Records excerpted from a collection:
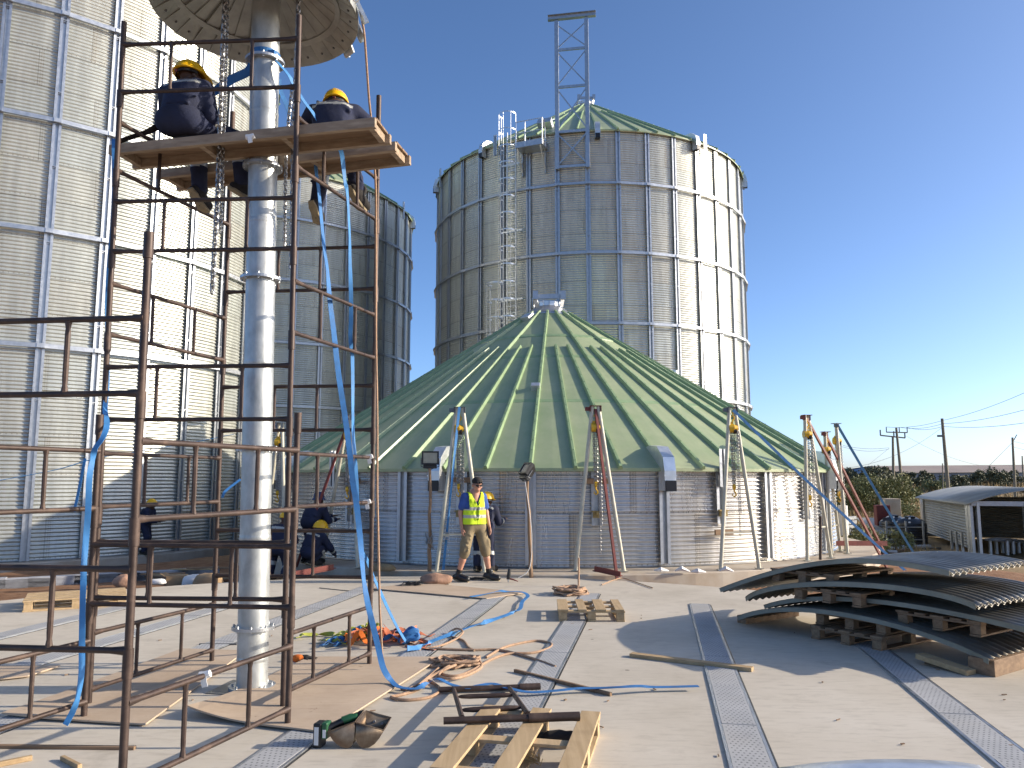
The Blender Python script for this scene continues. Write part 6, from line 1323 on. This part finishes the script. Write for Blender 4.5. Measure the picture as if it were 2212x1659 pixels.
wire(AT(1820, 938 + 24, 70), AT(1920, 967, 75), .2, "overhead wire coming from the left to the close pole pair, upper"); wire(AT(1820, 965, 70), AT(1921, 970, 75), .3, "overhead wire coming from the left to the close pole pair, lower")
wire(AT(1921, 968, 75), AT(1876, 1004, 70), 0, "short stay wire slanting down left from the close pole pair"); wire(AT(2185, 958, 84), AT(2135, 1008, 84), 0, "stay wire slanting down left from the pole near the right edge"); wire(AT(2033, 925, 66), AT(1830, 1011, 60), .6, "thin service wire crossing down left behind the twin poles", .012); wire(AT(1958, 942, 74), AT(2135, 1008, 84), .5, "thin service wire crossing down right from the leaning pole", .012)
for dy in (5, 17): wire(AT(2188, 948 + dy, 84), AT(2260, 958 + dy * 1.2, 84), .1, "wire leaving the pole near the right edge, %s" % ("upper" if dy == 5 else "lower"))
def leafy(name, c, h, rx, label, cat, mat, nleaf, leaf, trunk=True, seed=1, group=None, low=0.0):
    """tree or bush: trunk with limbs; crown of many small leaf faces gathered in uneven clumps"""
    rg = np.random.default_rng(seed); c = V(c); root = thing(name, c, label, cat, group)
    m = MB(); m.path([c - V((0, 0, .3)), c + V((.1 * rx, 0, h * .25)), c + V((0, 0, h * .5))], [.05 * h * .5, .035 * h * .5, .02 * h * .5], 7)
    ncl = 26; cl = []
    for k in range(ncl):
        a = rg.uniform(0, 2 * pi); rr_ = rg.uniform(.15, 1) ** .7; z = h * (low + (1 - low) * rg.uniform(.18, .92)); f = rr_ * rx * (1 - .55 * max(0, (z / h - .45) / .55) ** 1.5); p = np.array((c.x + f * cos(a), c.y + f * .8 * sin(a), c.z + z)); cl.append((p, rg.uniform(.16, .34) * rx))
        if k % 3 == 0: m.path([c + V((0, 0, h * .2)), lerp(c + V((0, 0, h * .4)), V(p), .6), V(p)], [.016 * h * .5, .010 * h * .5, .004 * h * .5], 5)
    m.build("trunk", M_BARK, root)
    P = []
    for i in range(nleaf):
        p, r = cl[rg.integers(ncl)]; d = rg.normal(0, 1, 3); d /= np.linalg.norm(d); P.append(p + d * r * rg.uniform(.3, 1.12) * np.array((1, 1, .75)))
    P = np.array(P); P[:, 2] = np.maximum(P[:, 2], c.z + .05); n = len(P); A = rg.normal(0, 1, (n, 3)); A /= np.linalg.norm(A, axis=1)[:, None]; B = np.cross(A, rg.normal(0, 1, (n, 3))); B /= np.linalg.norm(B, axis=1)[:, None]; s_ = leaf * rg.uniform(.6, 1.4, (n, 1))
    v = np.stack([P - A * s_, P + B * s_ * .5, P + A * s_, P - B * s_ * .5], 1).reshape(-1, 3) - np.array(c); npmesh("crown", v, np.arange(4 * n).reshape(-1, 4), mat, root, None, False)
GT = "trees and bushes beyond the yard"
def gx(x, Y): return AT(x, 1040, Y).x
for nm, x, Y, h, rx, lb, mt, nl, lf, sd_ in (("bush", 1890, 50, 3.1, 2.9, "large pale green bush behind the tanks, nearest of the greenery", M_LEAF, 13000, .08, 1), ("bush", 1858, 58, 2.5, 1.9, "pale bush just left of the large bush, behind the blue strap", M_LEAF, 6000, .08, 2),
    ("tree", 1872, 75, 4.2, 3.0, "dark rounded tree behind the large bush", M_LEAFD, 4500, .13, 3), ("tree", 1838, 88, 2.9, 2.4, "dark low tree at the left end of the tree line", M_LEAFD, 2600, .15, 4), ("tree", 1898, 92, 3.6, 2.4, "dark tree between the large bush and the twin poles", M_LEAFD, 2800, .15, 12), ("tree", 1982, 105, 2.2, 2.6, "round dark tree right of the leaning pole", M_LEAFD, 2600, .16, 5), ("tree", 2056, 100, 1.9, 2.2, "dark tree behind the tall bare pole", M_LEAFD, 2200, .15, 6),
    ("tree", 2128, 108, 2.5, 2.9, "wide dark tree left of the right edge pole", M_LEAFD, 3000, .16, 7), ("tree", 2168, 112, 2.1, 3.2, "dark tree just behind the right edge pole", M_LEAFD, 2600, .16, 8), ("bush", 2016, 98, 1.3, 2.0, "low bush right of the round dark tree", M_LEAF, 1500, .15, 9), ("tree", 1955, 116, 2.1, 1.9, "small dark tree at the left end of the warehouse", M_LEAFD, 1500, .16, 10), ("bush", 2096, 88, 1.0, 2.6, "low scrubby bush in the field before the warehouse", M_LEAF, 1500, .12, 11)):
    leafy(nm, (gx(x, Y), Y, ground_z(gx(x, Y), Y) - .05), h, rx, lb, nm, mt, nl, lf, True, sd_, GT)
for x, Y, h, sd_, lb in ((1862, 26.5, .75, 31, "green weed clump in front of the fence"), (1922, 27.5, .7, 32, "green weed clump left of the tanks"), (1842, 30, .8, 33, "weed clump behind the red channel")): leafy("weed", (gx(x, Y), Y, -.8), h, .8, lb, "weeds", M_LEAF, 900, .06, False, sd_, "weed clumps in the yard")
# dry grass: one mass of blades over the field
rg = np.random.default_rng(5); n = 26000; Y = 26 + 90 * rg.random(n) ** 1.5; px_ = rg.uniform(1690, 2420, n); X = (px_ - 1106) / F_PX * Y * .995; keep = (np.hypot(X - CF.x, Y - CF.y) > 10) & ~((X > 14.5) & (X < 25) & (Y < 40)); X, Y = X[keep], Y[keep]
dens = np.array([mnoise.noise(V((x * .35, y * .35, 0))) for x, y in zip(X, Y)]); kp = dens > -.12; X, Y = X[kp], Y[kp]; Z = np.array([ground_z(x, y) for x, y in zip(X, Y)]); n = len(X); hh = rg.uniform(.15, .5, n) * (1 + Y / 130); wd_ = .012 + Y * .0006; ang = rg.uniform(0, pi, n); lx, ly = rg.normal(0, .12, n), rg.normal(0, .12, n)
v = np.stack([np.stack([X - wd_ * np.cos(ang), Y - wd_ * np.sin(ang), Z - .02], -1), np.stack([X + wd_ * np.cos(ang), Y + wd_ * np.sin(ang), Z - .02], -1), np.stack([X + lx, Y + ly, Z + hh], -1)], 1).reshape(-1, 3)
tag(npmesh("dry_grass", v, np.arange(3 * n).reshape(-1, 3), M_DRY, None, None, False), "dry straw coloured grass covering the field behind the yard", "grass", kind="stuff")
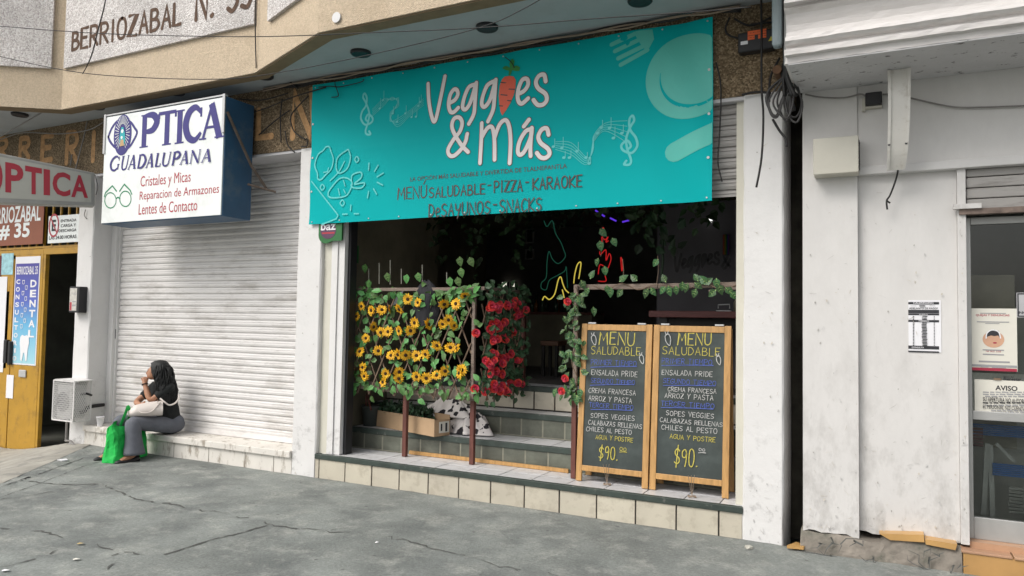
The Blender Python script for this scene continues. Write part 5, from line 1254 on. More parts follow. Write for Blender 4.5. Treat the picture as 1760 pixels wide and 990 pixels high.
# cow-print cloths
def cloth_lump(c, r, seed, name, label, m_):
    V = []; F = []; NR, NA = 26, 72; rq = random.Random(seed); ph = [rq.uniform(0, 6) for _ in range(4)]; zb_ = c[2] - r[2] * .62
    for j in range(NR + 1):
        t_ = j / NR
        for k in range(NA):
            a = 2 * PI * k / NA; ca, sa = math.cos(a), math.sin(a)
            edge = 1 + .22 * math.sin(2 * a + ph[0]) + .12 * math.sin(5 * a + ph[1]) + .08 * math.sin(9 * a + ph[2])
            fold = abs(math.sin(3.5 * a + ph[3] + 1.6 * t_)) ** .6 * .45 + abs(math.sin(8 * a + ph[1] - 2 * t_)) * .25
            u, v = t_ * edge * ca, t_ * edge * sa
            h = (1 - t_ ** 1.7) * (1.15 + .35 * noise.noise(Vector((u * 2.2, v * 2.2, seed)))) + (fold - .3) * .55 * t_ * (1.05 - t_ ** 3) - abs(noise.noise(Vector((u * 4, v * 4, seed + 5)))) * .30 * (1 - t_)
            V.append((c[0] + u * r[0], c[1] + v * r[1], zb_ + max(.004, h * r[2] * 1.35)))
    for j in range(NR):
        for k in range(NA): F.append((j * NA + k, j * NA + (k + 1) % NA, (j + 1) * NA + (k + 1) % NA, (j + 1) * NA + k))
    tag(link_mesh(name, V, F, m_, smooth=True), label, 'cloth', 'cow print cloths on the step')
cm = mat('cow_print', (.66, .62, .60), .85, .03, 4); t = cm.node_tree; b = t.nodes['Principled BSDF']; tc = t.nodes.new('ShaderNodeTexCoord'); vv = t.nodes.new('ShaderNodeTexVoronoi'); vv.inputs['Scale'].default_value = 11; nn = t.nodes.new('ShaderNodeTexNoise'); nn.inputs['Scale'].default_value = 9
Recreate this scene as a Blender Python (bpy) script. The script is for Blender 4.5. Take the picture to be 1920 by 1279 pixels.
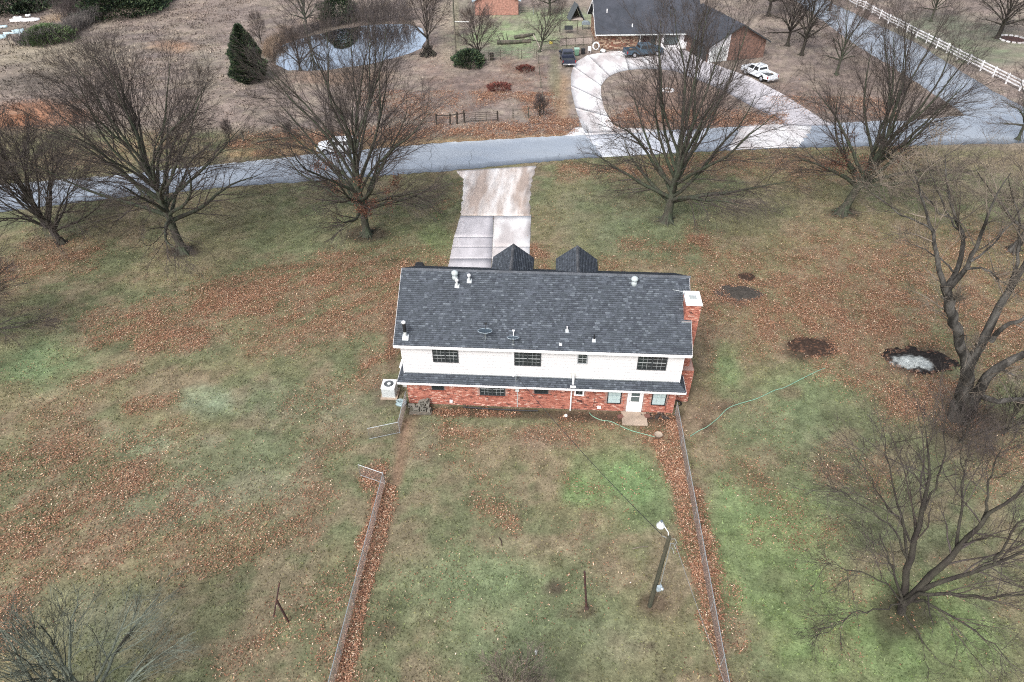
import bpy, math, random
import numpy as np
from math import radians as R, sin, cos, pi

random.seed(7)
rng = np.random.default_rng(11)
for o in list(bpy.data.objects):
    bpy.data.objects.remove(o)
scene = bpy.context.scene
C = scene.collection

# ------------------------------------------------------------------ camera
CAM = np.array([0.3553, -33.8125, 33.8267])
TH, YAW, ROLL, F = 0.68804, -0.06611, -0.008707, 1283.6
PX0, PY0 = 960.0, 639.5
_f = np.array([sin(YAW) * cos(TH), cos(YAW) * cos(TH), -sin(TH)])
_r0 = np.array([cos(YAW), -sin(YAW), 0.0])
_u0 = np.cross(_r0, _f)
_r = _r0 * cos(ROLL) + _u0 * sin(ROLL)
_u = -_r0 * sin(ROLL) + _u0 * cos(ROLL)
cd = bpy.data.cameras.new('camera')
cam = bpy.data.objects.new('camera', cd)
C.objects.link(cam)
from mathutils import Matrix, Vector
M = Matrix.Identity(4)
for i in range(3):
    M[i][0], M[i][1], M[i][2], M[i][3] = _r[i], _u[i], -_f[i], CAM[i]
cam.matrix_world = M
cd.sensor_width = 36.0
cd.sensor_fit = 'HORIZONTAL'
cd.lens = 36.0 * F / 1920.0
cd.clip_start = 0.5
cd.clip_end = 6000
scene.camera = cam

# ------------------------------------------------------------------ world, sun, exposure
SUN_EL, SUN_AZ = R(48), R(205)            # azimuth clockwise from +Y
w = bpy.data.worlds.new('World')
scene.world = w
w.use_nodes = True
nt = w.node_tree
nt.nodes.clear()
out = nt.nodes.new('ShaderNodeOutputWorld')
bg = nt.nodes.new('ShaderNodeBackground')
sky = nt.nodes.new('ShaderNodeTexSky')
sky.sky_type = 'NISHITA'
sky.sun_disc = False
sky.sun_elevation = SUN_EL
sky.sun_rotation = SUN_AZ
sky.altitude = 250
sky.air_density = 1.0
sky.dust_density = 6.0
sky.ozone_density = 1.0
hs = nt.nodes.new('ShaderNodeHueSaturation')
hs.inputs['Saturation'].default_value = 0.45     # overcast: the blue is mostly veiled
nt.links.new(sky.outputs[0], hs.inputs['Color'])
nt.links.new(hs.outputs[0], bg.inputs[0])
nt.links.new(bg.outputs[0], out.inputs[0])
bg.inputs[1].default_value = 0.15
sl = bpy.data.lights.new('sun', 'SUN')
sl.energy = 1.2
sl.angle = R(24)
sl.color = (1.0, 0.98, 0.95)
so = bpy.data.objects.new('sun', sl)
C.objects.link(so)
sd = Vector((sin(SUN_AZ) * cos(SUN_EL), cos(SUN_AZ) * cos(SUN_EL), sin(SUN_EL)))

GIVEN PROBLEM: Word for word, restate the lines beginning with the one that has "Recreate this scene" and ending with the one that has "C = scene.collection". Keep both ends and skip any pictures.

FINAL ANSWER:
Recreate this scene as a Blender Python (bpy) script. The script is for Blender 4.5. Take the picture to be 1920 by 1279 pixels.
import bpy, math, random
import numpy as np
from math import radians as R, sin, cos, pi

random.seed(7)
rng = np.random.default_rng(11)
for o in list(bpy.data.objects):
    bpy.data.objects.remove(o)
scene = bpy.context.scene
C = scene.collection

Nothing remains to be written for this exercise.